- _TASK DETAILS_
Quote exactly the lines spanning from the top of the data below to the line that contains "tag(conduit, 'bent grey", including both.

------------------------------------------------

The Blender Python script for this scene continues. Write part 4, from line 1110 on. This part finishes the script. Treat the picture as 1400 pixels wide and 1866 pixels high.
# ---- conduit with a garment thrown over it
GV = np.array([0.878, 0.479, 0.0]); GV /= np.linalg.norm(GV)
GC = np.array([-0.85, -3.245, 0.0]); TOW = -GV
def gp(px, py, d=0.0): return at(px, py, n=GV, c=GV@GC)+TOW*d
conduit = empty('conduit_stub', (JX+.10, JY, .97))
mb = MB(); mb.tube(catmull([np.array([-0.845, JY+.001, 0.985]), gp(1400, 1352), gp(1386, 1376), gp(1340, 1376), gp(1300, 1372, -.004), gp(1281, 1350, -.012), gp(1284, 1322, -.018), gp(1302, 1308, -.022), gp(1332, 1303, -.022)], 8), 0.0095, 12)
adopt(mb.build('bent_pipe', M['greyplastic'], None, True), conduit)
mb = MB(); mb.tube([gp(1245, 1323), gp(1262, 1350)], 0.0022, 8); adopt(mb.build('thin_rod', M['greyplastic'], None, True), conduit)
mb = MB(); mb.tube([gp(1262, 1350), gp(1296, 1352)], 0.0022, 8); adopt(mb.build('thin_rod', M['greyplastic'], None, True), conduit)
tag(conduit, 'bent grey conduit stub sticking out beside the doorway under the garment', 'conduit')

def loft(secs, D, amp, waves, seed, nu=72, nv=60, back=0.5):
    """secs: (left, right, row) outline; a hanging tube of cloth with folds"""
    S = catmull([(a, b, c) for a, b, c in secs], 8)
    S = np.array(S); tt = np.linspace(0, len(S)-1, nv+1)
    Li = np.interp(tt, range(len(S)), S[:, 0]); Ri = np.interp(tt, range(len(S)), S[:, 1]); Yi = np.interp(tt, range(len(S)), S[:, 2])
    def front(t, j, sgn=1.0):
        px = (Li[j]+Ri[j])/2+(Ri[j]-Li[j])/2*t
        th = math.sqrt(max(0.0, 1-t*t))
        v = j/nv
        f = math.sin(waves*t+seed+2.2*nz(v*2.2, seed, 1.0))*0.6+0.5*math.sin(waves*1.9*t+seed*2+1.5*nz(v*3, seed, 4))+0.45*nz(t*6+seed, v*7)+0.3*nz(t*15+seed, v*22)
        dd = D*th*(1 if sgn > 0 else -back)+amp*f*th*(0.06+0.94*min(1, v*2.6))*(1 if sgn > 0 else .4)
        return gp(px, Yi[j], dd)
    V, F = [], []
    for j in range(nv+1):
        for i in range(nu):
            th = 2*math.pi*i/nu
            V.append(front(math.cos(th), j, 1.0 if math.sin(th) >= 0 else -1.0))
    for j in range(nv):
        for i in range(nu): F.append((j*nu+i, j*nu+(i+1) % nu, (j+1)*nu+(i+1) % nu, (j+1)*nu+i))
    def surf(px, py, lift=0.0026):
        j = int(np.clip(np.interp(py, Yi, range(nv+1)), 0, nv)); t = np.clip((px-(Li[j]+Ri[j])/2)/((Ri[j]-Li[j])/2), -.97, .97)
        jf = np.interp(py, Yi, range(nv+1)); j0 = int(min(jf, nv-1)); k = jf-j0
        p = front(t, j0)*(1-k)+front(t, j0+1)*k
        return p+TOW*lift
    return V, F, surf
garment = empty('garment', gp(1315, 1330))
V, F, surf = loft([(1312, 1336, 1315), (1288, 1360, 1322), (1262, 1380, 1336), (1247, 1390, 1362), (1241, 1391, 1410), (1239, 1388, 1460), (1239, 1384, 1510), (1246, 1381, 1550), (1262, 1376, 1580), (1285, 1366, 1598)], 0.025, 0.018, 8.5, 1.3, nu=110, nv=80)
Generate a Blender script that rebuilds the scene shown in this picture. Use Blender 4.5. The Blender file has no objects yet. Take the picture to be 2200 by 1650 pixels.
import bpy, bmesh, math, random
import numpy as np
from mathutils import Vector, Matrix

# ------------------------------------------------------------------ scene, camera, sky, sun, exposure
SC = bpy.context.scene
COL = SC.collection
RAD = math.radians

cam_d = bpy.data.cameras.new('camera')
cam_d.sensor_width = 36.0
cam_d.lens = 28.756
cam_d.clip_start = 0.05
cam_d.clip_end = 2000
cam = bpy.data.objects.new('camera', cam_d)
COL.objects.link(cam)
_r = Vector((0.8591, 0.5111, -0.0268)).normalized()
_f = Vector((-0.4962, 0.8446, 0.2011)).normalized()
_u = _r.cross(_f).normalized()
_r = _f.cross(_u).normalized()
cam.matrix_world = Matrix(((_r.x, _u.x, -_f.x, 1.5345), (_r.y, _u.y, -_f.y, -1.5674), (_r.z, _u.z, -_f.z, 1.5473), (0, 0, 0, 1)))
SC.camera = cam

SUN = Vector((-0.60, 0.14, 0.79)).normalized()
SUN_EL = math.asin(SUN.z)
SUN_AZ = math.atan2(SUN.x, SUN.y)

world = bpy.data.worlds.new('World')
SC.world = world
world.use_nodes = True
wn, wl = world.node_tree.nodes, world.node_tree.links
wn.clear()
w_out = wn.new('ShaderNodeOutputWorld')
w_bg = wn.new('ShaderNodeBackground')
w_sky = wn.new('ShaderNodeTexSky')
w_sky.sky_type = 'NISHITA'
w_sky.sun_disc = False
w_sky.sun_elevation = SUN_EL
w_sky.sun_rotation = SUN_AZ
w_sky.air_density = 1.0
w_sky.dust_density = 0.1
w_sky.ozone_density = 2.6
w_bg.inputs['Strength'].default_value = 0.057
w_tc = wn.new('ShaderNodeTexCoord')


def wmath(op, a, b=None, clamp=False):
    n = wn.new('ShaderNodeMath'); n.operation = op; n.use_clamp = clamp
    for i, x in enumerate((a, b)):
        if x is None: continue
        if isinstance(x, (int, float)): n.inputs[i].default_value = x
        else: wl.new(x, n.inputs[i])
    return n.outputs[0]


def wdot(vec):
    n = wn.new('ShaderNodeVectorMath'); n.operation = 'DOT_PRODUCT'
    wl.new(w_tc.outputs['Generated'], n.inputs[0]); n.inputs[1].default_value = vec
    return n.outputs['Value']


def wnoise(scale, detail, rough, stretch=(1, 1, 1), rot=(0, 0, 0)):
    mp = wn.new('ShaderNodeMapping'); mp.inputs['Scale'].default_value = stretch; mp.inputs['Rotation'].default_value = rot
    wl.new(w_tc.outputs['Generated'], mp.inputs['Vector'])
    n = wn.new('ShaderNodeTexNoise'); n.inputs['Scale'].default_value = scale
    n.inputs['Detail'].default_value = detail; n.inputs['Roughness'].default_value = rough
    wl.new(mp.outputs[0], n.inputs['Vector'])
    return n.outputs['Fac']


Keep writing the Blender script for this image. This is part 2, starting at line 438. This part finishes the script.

------------------------------------------------

- _WRITTEN RESPONSE_
The Blender Python script for this scene continues. Write part 4, from line 1110 on. This part finishes the script. Treat the picture as 1400 pixels wide and 1866 pixels high.
# ---- conduit with a garment thrown over it
GV = np.array([0.878, 0.479, 0.0]); GV /= np.linalg.norm(GV)
GC = np.array([-0.85, -3.245, 0.0]); TOW = -GV
def gp(px, py, d=0.0): return at(px, py, n=GV, c=GV@GC)+TOW*d
conduit = empty('conduit_stub', (JX+.10, JY, .97))
mb = MB(); mb.tube(catmull([np.array([-0.845, JY+.001, 0.985]), gp(1400, 1352), gp(1386, 1376), gp(1340, 1376), gp(1300, 1372, -.004), gp(1281, 1350, -.012), gp(1284, 1322, -.018), gp(1302, 1308, -.022), gp(1332, 1303, -.022)], 8), 0.0095, 12)
adopt(mb.build('bent_pipe', M['greyplastic'], None, True), conduit)
mb = MB(); mb.tube([gp(1245, 1323), gp(1262, 1350)], 0.0022, 8); adopt(mb.build('thin_rod', M['greyplastic'], None, True), conduit)
mb = MB(); mb.tube([gp(1262, 1350), gp(1296, 1352)], 0.0022, 8); adopt(mb.build('thin_rod', M['greyplastic'], None, True), conduit)
tag(conduit, 'bent grey conduit stub sticking out beside the doorway under the garment', 'conduit')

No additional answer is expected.